» **EXERCISE MATERIALS**:
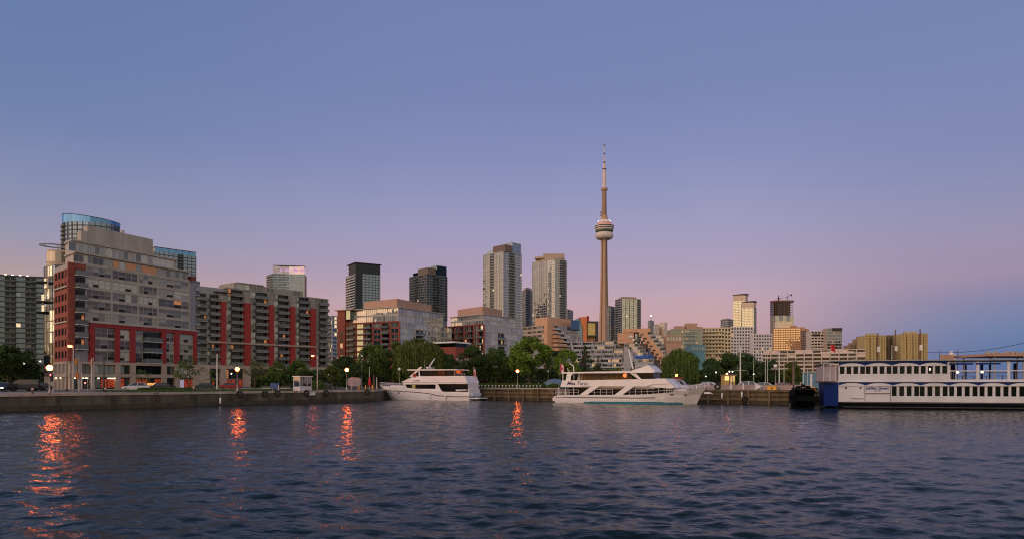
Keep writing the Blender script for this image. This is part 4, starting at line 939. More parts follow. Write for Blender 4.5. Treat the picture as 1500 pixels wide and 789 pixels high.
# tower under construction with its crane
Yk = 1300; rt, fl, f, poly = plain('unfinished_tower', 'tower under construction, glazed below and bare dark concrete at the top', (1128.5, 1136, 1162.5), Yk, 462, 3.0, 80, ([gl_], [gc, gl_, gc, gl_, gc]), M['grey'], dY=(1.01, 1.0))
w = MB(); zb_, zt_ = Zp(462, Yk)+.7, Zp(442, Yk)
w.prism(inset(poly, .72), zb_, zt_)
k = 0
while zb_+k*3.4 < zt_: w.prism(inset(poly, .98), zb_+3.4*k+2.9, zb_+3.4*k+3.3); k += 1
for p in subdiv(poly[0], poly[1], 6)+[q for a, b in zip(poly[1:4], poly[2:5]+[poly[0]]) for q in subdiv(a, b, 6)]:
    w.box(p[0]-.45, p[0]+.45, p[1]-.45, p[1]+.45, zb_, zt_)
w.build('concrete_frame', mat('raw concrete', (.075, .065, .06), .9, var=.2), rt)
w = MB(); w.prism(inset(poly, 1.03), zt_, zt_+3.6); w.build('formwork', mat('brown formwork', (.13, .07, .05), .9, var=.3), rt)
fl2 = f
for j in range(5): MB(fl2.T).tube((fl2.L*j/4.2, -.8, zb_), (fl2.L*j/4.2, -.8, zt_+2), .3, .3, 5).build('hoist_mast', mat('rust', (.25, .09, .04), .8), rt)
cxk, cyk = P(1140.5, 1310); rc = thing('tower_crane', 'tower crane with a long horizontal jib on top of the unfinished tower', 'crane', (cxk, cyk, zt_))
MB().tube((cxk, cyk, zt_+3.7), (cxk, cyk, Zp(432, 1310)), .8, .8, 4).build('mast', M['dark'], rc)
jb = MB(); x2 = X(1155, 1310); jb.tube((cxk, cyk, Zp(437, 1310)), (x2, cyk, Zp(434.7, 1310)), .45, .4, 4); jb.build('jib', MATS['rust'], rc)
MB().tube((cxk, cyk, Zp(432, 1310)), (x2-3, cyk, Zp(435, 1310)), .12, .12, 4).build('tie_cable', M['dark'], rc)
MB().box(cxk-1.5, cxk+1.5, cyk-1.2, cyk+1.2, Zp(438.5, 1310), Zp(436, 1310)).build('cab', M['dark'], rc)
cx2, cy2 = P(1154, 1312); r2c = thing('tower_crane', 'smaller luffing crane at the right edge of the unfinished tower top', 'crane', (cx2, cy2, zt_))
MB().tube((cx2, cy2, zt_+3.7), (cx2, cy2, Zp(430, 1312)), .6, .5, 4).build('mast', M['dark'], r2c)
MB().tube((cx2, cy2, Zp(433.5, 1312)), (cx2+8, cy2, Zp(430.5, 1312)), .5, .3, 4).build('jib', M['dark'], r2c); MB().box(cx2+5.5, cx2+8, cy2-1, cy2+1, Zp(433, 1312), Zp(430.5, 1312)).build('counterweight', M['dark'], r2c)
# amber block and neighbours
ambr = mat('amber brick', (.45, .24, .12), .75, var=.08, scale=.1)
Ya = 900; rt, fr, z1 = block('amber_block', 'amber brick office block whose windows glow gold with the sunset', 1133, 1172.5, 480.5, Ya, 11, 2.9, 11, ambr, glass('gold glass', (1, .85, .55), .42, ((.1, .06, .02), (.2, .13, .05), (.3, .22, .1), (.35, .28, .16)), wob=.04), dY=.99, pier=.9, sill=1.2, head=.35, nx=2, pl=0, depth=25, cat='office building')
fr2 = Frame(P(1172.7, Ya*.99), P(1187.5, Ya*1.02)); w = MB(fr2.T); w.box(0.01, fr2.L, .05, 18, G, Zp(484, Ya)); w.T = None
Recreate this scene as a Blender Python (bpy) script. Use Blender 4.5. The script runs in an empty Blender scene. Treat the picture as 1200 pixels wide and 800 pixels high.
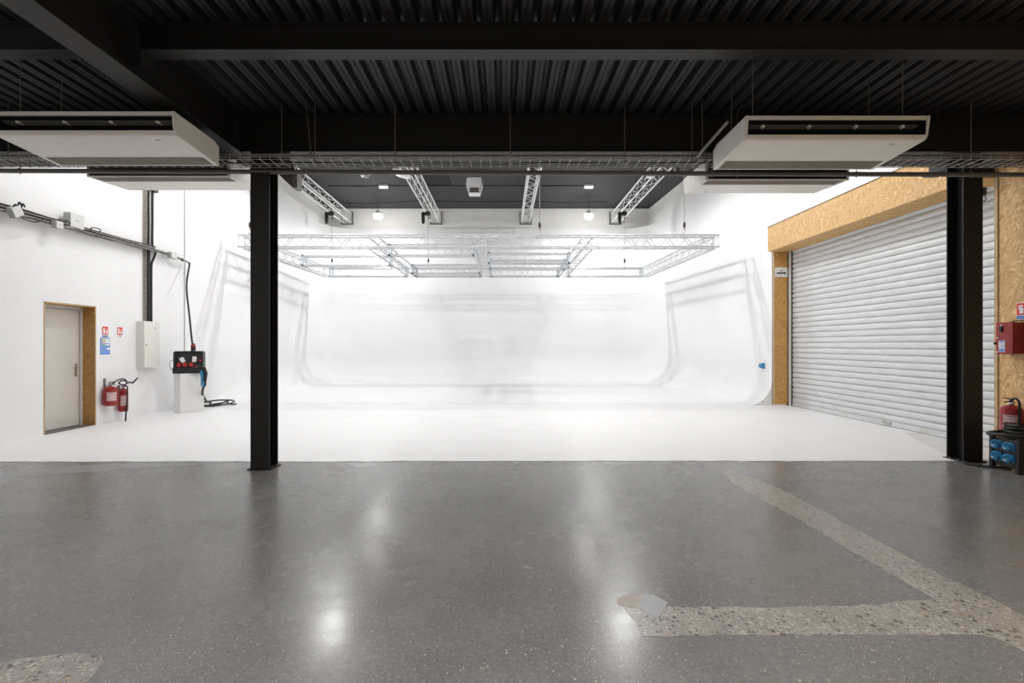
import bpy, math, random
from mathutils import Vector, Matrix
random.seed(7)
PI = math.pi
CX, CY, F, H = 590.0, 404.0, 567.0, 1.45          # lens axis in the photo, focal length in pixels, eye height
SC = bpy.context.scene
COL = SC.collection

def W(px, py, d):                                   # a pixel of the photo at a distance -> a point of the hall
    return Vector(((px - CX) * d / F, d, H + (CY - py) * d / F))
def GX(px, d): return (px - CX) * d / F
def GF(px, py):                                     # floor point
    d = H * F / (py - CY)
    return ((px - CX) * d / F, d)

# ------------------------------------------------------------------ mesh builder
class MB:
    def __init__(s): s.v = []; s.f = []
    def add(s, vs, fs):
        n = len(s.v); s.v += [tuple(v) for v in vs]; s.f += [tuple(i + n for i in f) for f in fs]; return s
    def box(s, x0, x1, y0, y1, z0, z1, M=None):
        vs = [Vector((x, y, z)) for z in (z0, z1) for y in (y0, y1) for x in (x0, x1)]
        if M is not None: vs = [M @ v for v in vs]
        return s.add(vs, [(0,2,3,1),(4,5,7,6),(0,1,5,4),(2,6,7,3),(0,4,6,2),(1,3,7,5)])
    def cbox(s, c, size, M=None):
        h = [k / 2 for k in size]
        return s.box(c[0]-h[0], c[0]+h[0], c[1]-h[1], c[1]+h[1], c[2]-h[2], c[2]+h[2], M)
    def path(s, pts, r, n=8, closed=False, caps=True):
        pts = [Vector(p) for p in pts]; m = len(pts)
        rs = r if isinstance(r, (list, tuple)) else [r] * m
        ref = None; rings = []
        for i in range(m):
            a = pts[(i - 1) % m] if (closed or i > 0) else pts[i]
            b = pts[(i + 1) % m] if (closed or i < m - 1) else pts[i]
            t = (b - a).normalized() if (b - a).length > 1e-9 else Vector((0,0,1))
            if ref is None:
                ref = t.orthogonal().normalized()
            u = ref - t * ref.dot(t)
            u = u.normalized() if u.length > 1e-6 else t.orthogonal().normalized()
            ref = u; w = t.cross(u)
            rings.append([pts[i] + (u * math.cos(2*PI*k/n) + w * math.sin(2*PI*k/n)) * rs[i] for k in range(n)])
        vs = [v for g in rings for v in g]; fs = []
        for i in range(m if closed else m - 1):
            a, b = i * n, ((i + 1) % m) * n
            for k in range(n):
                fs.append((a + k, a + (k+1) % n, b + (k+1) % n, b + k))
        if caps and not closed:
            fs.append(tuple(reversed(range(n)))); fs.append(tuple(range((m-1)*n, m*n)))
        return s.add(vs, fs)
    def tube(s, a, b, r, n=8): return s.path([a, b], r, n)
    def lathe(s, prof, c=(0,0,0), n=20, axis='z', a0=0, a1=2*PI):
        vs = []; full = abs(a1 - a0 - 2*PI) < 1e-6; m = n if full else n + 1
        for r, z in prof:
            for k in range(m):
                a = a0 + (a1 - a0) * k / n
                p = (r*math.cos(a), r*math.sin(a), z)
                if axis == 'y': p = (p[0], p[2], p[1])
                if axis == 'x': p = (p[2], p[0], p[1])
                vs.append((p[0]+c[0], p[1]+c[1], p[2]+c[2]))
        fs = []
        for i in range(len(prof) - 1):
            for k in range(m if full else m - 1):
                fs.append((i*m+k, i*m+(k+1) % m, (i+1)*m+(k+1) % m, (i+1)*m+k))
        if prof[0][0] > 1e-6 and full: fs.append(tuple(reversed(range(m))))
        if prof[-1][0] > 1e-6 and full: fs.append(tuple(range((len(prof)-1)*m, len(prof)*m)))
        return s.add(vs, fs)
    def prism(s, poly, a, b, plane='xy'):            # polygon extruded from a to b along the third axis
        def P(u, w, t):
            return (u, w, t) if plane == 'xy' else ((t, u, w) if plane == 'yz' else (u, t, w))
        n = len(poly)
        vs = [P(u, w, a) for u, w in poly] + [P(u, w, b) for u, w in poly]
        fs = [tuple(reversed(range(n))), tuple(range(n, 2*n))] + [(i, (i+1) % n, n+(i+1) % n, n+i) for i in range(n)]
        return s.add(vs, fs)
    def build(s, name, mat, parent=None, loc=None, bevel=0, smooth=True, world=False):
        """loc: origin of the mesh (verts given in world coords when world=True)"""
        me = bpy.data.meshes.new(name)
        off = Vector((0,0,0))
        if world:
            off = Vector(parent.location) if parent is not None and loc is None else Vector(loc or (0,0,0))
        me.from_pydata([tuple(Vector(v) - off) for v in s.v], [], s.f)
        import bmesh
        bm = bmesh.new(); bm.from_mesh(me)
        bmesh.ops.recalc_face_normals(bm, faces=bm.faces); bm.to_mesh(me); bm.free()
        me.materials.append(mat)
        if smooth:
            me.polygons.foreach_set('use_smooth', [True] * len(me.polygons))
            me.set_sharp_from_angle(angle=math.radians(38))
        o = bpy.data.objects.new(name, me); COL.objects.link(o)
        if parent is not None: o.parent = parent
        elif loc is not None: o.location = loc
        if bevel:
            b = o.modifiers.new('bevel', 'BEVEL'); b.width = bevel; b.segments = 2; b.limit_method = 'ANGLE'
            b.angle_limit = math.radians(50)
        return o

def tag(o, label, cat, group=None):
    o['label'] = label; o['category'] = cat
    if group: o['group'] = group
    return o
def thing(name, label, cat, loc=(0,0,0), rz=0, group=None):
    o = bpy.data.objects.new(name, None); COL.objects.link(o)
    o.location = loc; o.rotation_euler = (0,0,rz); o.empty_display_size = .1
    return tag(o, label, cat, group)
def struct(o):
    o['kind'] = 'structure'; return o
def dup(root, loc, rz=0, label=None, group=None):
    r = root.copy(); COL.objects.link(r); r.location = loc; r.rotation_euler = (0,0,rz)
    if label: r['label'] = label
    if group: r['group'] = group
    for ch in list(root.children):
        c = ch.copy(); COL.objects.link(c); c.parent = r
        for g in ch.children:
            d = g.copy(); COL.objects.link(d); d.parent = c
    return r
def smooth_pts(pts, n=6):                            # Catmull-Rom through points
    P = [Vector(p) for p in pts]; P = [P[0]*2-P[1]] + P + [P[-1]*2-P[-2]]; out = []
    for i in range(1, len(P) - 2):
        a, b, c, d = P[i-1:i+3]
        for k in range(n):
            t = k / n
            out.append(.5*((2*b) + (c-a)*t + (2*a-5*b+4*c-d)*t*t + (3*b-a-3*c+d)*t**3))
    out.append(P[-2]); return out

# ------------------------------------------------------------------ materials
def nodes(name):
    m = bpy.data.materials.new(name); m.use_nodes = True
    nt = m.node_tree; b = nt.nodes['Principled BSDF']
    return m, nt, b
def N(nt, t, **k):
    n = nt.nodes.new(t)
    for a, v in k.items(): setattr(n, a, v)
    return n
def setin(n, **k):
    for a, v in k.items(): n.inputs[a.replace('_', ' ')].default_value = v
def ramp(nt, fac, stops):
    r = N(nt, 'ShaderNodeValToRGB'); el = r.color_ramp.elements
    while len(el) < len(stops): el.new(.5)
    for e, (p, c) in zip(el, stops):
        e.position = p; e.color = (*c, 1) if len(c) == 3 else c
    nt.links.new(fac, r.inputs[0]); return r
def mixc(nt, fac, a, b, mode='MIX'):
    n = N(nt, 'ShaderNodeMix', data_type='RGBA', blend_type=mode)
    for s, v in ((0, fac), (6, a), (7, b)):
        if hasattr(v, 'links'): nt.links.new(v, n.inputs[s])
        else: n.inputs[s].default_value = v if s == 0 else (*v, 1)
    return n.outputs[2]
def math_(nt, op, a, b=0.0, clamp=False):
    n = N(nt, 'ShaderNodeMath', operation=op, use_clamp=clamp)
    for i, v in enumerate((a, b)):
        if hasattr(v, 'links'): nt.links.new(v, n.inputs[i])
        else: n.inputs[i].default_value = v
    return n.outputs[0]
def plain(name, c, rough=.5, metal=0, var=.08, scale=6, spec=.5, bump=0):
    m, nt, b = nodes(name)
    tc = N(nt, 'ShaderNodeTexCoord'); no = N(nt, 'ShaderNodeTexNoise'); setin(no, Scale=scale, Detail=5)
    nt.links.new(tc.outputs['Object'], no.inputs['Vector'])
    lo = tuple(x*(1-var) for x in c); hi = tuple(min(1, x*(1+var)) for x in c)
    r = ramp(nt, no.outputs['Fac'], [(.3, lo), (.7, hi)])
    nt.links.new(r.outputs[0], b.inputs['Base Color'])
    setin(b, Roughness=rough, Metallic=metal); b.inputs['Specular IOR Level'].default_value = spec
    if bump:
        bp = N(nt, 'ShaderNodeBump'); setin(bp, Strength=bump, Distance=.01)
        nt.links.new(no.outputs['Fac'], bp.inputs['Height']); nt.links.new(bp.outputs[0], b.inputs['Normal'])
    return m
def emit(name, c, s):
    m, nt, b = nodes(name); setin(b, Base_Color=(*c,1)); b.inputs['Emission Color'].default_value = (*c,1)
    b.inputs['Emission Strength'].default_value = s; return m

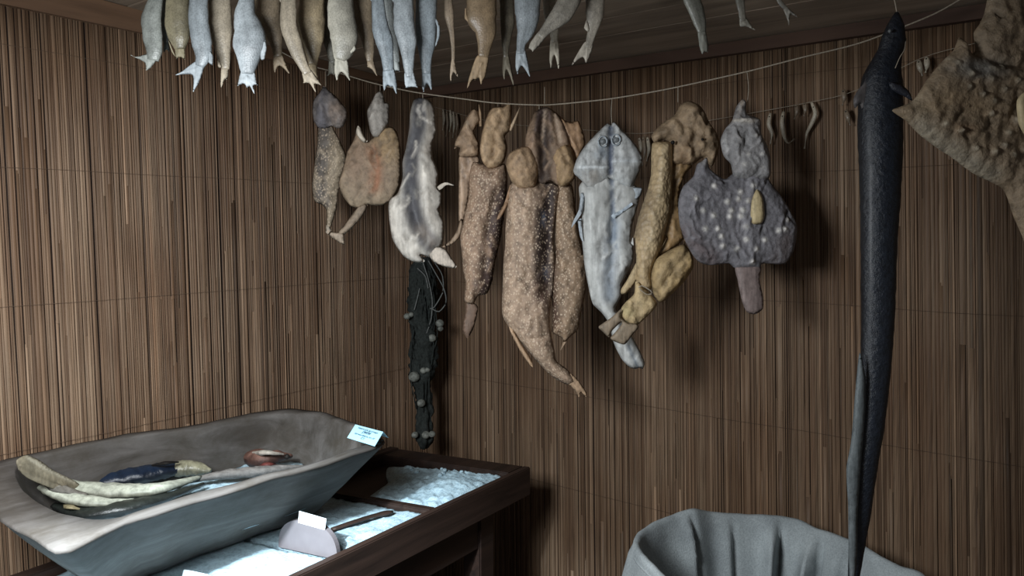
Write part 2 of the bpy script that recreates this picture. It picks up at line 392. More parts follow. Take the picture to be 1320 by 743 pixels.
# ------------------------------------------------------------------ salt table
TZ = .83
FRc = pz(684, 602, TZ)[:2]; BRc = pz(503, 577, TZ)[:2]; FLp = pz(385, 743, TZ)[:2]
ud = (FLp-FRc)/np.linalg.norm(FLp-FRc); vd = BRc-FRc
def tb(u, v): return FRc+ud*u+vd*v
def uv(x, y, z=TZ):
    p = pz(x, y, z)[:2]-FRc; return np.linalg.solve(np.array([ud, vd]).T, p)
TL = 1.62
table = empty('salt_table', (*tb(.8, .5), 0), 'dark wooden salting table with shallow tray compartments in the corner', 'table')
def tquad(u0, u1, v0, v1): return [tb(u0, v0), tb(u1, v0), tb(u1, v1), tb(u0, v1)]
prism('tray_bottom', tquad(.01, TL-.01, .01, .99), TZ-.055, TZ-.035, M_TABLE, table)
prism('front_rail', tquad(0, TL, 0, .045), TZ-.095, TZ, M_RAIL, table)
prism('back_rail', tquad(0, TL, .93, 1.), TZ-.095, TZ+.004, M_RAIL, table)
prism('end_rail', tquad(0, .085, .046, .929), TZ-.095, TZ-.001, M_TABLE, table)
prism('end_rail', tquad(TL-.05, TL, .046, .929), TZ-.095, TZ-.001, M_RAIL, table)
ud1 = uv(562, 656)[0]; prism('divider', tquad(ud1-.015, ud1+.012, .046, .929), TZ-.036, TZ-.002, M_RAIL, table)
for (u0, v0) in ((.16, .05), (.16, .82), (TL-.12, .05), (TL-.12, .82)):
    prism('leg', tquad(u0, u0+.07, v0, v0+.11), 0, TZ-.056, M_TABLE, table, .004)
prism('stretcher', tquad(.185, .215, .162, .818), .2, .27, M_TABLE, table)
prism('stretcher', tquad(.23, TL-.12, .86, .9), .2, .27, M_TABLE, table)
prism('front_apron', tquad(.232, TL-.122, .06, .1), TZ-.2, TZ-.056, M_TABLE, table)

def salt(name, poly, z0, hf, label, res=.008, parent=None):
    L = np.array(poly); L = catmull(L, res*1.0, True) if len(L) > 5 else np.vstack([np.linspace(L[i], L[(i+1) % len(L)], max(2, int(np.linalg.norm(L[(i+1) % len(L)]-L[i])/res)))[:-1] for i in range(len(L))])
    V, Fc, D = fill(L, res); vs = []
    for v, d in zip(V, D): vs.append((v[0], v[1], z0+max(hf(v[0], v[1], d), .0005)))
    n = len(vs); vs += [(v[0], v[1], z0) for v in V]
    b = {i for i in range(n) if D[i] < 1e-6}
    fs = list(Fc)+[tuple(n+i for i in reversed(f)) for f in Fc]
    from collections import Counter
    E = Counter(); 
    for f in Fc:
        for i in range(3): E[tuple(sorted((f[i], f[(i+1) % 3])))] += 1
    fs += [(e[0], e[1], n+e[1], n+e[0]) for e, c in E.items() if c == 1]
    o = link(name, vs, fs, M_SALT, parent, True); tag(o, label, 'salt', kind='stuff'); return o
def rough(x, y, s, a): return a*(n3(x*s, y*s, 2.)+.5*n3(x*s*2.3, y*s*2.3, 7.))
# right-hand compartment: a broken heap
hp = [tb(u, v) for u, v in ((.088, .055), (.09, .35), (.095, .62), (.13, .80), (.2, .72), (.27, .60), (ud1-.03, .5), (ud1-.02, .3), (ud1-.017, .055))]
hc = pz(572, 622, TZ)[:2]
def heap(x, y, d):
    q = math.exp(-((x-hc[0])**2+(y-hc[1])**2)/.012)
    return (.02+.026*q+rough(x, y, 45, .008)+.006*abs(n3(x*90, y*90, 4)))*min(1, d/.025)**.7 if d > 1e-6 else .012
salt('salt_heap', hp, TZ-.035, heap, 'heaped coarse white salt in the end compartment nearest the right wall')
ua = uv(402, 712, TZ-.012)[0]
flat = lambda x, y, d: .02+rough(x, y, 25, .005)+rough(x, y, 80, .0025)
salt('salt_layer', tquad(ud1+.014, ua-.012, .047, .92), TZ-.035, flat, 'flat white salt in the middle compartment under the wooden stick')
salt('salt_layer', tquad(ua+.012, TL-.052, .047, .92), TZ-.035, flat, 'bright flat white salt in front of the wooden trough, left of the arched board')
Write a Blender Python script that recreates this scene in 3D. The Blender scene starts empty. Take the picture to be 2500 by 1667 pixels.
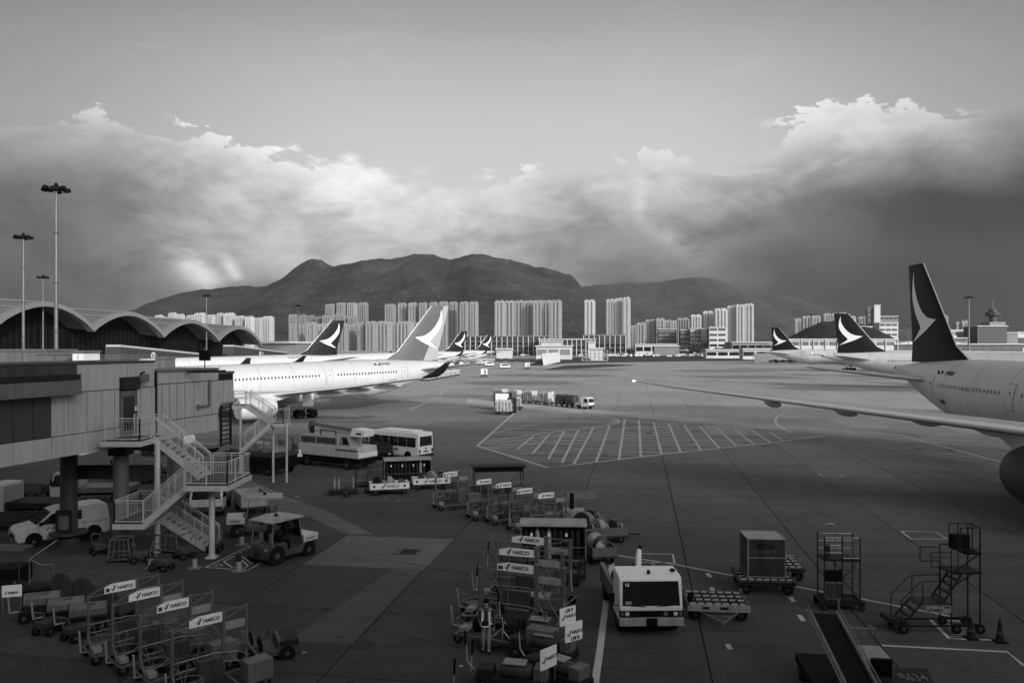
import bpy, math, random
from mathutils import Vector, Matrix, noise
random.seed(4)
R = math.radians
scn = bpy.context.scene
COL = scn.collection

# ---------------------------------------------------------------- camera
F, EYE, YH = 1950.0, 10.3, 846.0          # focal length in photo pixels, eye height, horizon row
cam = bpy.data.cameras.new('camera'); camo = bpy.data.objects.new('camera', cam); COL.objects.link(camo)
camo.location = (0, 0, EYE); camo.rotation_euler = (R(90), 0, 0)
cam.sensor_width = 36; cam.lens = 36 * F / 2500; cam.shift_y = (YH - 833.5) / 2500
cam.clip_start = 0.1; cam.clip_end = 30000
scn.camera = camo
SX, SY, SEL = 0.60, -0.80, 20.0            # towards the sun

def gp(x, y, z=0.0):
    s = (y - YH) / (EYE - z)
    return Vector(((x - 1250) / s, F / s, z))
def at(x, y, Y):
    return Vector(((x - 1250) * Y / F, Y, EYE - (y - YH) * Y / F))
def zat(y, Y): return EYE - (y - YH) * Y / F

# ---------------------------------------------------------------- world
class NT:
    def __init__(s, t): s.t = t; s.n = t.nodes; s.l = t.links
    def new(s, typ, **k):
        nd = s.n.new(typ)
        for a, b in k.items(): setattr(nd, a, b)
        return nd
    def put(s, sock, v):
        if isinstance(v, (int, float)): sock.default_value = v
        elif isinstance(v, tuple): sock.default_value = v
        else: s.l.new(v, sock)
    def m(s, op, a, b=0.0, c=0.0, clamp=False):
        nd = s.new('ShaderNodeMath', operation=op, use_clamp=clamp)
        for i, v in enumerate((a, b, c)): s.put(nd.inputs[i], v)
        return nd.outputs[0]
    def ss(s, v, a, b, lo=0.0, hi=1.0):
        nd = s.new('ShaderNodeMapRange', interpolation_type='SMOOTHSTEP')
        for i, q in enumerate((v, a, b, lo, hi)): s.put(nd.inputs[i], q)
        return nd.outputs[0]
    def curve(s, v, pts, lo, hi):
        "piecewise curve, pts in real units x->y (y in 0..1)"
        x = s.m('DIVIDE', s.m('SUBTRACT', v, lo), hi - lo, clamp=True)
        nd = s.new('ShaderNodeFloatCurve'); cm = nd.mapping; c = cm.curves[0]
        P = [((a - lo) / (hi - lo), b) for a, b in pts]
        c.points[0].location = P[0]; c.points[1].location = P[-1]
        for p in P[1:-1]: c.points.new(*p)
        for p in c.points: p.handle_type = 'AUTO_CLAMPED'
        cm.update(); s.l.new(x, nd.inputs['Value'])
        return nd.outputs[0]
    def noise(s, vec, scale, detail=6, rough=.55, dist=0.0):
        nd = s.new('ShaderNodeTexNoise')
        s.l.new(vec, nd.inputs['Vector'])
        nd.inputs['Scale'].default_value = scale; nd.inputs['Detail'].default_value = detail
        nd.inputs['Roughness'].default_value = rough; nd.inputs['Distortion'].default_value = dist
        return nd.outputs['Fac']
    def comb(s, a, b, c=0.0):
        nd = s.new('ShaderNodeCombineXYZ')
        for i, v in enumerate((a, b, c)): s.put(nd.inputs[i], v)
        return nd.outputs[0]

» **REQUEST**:
Start at the line that contains "Write a Blender", stop at the line that contains "COL = scn.collection", and reproduce each line in that stretch exactly. Pictures are excluded.

» **EXERCISE SOLUTION**:
Write a Blender Python script that recreates this scene in 3D. The Blender scene starts empty. Take the picture to be 2500 by 1667 pixels.
import bpy, math, random
from mathutils import Vector, Matrix, noise
random.seed(4)
R = math.radians
scn = bpy.context.scene
COL = scn.collection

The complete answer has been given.